Work to complete:
Please quote exactly the opening lines of the data, from the first line to the one where "COL = S.collection" appears.

==========

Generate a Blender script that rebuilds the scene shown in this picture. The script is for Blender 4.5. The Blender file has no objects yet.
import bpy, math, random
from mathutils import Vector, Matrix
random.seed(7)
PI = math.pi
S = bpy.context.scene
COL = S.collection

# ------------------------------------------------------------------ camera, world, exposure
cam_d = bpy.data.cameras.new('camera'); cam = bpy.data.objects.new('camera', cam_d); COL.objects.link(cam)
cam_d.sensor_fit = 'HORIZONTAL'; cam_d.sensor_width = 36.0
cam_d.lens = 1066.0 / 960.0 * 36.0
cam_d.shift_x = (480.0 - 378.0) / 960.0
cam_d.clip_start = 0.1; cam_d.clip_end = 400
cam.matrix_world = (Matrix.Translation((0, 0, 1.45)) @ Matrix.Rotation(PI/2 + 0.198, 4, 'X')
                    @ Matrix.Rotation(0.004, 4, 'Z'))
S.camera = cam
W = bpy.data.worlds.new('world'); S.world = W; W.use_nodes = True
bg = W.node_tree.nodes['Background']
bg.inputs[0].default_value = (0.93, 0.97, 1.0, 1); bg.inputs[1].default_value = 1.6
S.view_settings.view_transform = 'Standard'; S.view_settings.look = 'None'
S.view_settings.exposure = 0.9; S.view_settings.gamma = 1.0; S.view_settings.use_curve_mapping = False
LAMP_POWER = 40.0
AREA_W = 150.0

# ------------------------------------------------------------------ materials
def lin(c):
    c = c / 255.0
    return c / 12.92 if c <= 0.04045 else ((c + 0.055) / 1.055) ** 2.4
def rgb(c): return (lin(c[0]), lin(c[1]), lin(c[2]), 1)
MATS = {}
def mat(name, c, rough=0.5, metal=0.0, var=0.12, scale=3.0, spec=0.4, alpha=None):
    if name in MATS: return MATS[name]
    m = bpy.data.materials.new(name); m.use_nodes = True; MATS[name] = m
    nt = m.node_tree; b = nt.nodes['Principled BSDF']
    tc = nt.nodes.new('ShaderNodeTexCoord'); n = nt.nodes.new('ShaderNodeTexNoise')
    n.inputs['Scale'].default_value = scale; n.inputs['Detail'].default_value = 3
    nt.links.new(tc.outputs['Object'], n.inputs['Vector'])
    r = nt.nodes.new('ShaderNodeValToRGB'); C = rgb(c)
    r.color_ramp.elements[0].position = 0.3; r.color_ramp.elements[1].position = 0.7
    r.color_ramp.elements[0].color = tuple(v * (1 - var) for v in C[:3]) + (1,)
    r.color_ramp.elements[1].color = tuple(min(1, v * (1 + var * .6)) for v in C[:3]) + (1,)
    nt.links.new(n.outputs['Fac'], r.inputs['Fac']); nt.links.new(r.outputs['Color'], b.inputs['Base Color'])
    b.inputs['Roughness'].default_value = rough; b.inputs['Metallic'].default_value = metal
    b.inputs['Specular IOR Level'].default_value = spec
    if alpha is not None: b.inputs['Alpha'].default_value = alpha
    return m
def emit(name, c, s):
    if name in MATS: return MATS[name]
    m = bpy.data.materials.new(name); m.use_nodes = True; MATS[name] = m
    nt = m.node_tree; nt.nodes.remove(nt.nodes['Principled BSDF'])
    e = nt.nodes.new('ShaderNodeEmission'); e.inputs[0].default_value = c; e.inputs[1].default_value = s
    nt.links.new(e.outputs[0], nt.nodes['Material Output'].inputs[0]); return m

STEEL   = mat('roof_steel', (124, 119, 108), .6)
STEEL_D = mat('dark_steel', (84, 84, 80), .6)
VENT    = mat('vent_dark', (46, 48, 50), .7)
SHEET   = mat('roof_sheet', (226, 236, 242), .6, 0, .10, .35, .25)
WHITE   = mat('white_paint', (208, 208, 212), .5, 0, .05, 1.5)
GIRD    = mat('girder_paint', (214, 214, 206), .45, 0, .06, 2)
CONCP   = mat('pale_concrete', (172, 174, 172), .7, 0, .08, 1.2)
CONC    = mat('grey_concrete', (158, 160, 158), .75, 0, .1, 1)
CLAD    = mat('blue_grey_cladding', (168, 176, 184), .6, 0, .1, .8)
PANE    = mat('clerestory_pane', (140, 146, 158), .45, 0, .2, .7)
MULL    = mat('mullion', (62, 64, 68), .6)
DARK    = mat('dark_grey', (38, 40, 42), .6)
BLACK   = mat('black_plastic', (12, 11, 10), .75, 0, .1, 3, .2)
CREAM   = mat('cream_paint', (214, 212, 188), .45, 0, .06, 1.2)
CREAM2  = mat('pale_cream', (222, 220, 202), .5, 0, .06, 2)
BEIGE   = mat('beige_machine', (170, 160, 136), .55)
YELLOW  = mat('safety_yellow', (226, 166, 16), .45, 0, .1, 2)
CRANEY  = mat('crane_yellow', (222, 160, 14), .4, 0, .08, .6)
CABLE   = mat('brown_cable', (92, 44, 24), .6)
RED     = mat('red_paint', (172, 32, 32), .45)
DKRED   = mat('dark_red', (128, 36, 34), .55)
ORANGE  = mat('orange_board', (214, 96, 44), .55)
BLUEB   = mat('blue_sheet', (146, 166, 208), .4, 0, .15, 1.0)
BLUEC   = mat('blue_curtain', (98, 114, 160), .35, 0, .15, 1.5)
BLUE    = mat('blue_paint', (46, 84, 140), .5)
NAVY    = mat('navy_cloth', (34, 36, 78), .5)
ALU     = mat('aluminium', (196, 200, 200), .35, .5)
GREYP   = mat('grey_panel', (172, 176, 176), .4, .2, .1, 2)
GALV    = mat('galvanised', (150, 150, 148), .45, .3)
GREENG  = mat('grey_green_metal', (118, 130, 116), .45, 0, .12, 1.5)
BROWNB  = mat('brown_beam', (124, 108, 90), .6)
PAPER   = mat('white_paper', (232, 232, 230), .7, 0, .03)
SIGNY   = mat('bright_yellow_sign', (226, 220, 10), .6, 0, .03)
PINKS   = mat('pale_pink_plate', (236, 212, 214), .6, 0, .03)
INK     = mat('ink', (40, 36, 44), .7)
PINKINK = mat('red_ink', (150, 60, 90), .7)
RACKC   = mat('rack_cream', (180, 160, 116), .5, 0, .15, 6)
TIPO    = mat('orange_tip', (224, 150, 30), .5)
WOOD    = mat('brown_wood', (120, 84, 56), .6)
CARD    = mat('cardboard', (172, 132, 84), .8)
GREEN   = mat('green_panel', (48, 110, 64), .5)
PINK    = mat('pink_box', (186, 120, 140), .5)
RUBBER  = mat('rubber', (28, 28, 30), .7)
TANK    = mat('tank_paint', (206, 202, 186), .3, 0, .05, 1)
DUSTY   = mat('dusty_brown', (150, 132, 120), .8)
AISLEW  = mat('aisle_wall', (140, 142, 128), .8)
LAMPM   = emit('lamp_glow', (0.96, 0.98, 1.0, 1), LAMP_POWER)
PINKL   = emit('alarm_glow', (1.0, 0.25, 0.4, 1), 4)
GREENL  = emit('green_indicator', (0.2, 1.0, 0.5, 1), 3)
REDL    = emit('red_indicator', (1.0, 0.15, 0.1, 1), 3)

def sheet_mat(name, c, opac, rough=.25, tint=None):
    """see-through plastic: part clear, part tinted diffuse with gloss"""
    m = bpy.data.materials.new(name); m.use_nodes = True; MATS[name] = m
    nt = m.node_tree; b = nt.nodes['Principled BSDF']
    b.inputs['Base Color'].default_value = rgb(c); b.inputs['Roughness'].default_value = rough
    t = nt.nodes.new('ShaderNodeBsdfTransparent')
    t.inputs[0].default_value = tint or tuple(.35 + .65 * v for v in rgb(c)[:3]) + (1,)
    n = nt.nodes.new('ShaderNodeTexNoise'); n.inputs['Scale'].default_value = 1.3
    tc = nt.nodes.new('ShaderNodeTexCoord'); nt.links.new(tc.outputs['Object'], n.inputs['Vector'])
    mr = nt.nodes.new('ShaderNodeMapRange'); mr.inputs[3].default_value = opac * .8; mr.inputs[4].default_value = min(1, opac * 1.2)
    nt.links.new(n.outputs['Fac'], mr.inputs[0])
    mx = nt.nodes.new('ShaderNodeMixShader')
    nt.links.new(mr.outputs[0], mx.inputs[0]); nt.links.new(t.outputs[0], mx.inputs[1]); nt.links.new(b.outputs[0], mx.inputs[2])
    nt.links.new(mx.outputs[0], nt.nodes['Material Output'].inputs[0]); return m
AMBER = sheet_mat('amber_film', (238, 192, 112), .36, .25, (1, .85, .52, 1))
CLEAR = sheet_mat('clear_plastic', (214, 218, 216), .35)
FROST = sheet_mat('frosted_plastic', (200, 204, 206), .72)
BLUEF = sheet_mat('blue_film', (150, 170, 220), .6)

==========

Exercise solution:
Generate a Blender script that rebuilds the scene shown in this picture. The script is for Blender 4.5. The Blender file has no objects yet.
import bpy, math, random
from mathutils import Vector, Matrix
random.seed(7)
PI = math.pi
S = bpy.context.scene
COL = S.collection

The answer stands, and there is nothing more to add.